## Records supplied:
___

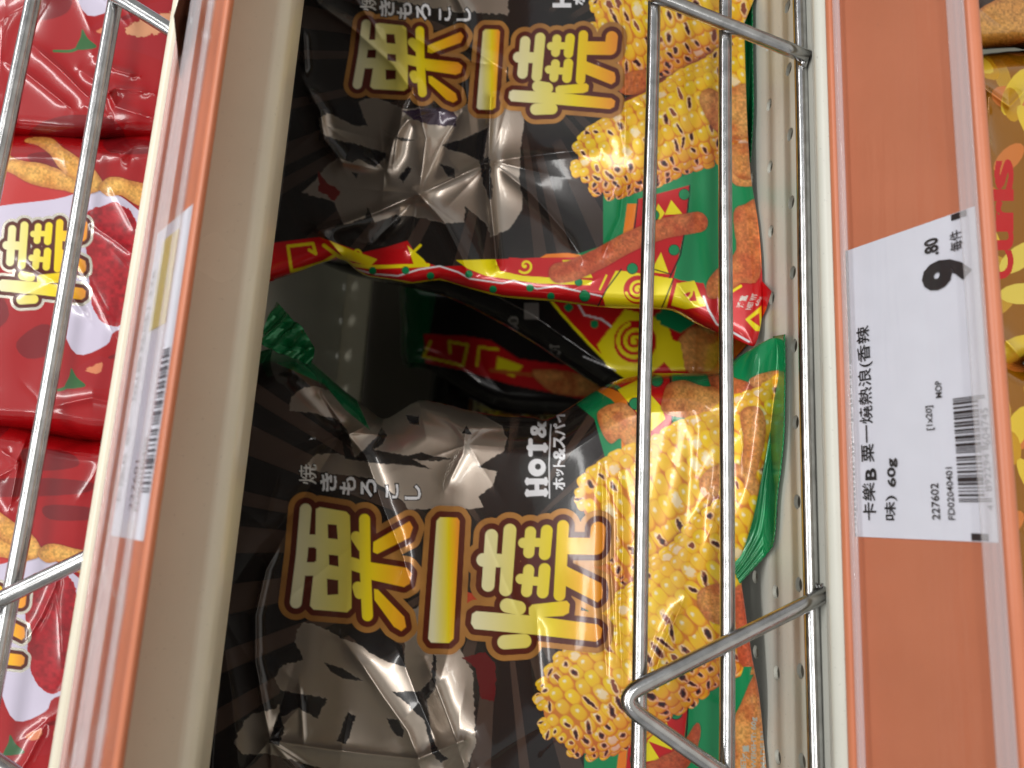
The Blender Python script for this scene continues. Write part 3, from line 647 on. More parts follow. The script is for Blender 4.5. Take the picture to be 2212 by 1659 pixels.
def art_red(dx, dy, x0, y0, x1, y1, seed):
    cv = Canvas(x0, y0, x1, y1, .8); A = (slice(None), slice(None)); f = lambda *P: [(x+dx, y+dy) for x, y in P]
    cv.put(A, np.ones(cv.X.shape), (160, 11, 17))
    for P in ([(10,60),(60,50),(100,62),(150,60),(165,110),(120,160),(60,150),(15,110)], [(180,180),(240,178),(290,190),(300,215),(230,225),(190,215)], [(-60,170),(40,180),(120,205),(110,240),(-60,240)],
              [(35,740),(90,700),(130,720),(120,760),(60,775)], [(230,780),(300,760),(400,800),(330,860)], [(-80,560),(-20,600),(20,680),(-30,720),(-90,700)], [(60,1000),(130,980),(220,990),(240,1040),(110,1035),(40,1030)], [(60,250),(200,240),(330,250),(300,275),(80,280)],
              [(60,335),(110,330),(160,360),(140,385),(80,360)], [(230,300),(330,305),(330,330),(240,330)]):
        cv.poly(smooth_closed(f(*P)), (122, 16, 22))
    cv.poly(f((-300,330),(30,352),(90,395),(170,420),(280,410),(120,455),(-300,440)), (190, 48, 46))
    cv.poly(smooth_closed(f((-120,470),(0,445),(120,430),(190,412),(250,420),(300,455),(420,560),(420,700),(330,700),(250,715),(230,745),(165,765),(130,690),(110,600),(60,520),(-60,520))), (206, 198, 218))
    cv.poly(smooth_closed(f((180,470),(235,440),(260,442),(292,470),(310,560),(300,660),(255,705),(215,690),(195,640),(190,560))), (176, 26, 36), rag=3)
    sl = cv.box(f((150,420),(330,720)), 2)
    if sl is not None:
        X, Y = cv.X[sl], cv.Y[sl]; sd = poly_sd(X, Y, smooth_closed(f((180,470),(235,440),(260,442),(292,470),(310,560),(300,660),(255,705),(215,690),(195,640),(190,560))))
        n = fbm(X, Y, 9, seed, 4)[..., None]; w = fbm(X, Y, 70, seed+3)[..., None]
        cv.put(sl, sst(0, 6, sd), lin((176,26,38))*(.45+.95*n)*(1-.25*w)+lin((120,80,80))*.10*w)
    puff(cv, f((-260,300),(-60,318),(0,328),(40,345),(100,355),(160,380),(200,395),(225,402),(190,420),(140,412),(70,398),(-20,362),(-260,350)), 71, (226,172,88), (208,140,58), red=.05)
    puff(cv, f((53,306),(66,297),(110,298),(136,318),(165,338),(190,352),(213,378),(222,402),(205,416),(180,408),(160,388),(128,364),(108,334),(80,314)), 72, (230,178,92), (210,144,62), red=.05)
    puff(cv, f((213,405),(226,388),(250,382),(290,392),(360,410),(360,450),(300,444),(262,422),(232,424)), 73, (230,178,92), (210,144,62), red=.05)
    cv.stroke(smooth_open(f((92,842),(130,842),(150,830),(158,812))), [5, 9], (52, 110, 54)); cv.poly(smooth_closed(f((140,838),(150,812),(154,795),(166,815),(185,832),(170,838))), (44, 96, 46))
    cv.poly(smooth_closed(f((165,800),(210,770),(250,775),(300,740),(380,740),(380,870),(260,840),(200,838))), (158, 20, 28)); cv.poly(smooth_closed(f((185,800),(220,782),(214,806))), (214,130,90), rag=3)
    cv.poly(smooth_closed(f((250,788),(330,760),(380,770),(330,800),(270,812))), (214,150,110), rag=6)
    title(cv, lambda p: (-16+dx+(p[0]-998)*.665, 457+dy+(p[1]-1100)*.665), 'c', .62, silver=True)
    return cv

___

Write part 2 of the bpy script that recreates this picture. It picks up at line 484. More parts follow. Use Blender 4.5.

___

## The task:
State how many lines of the records above contain "follow", with no words besides the number.

## Exercise result:
2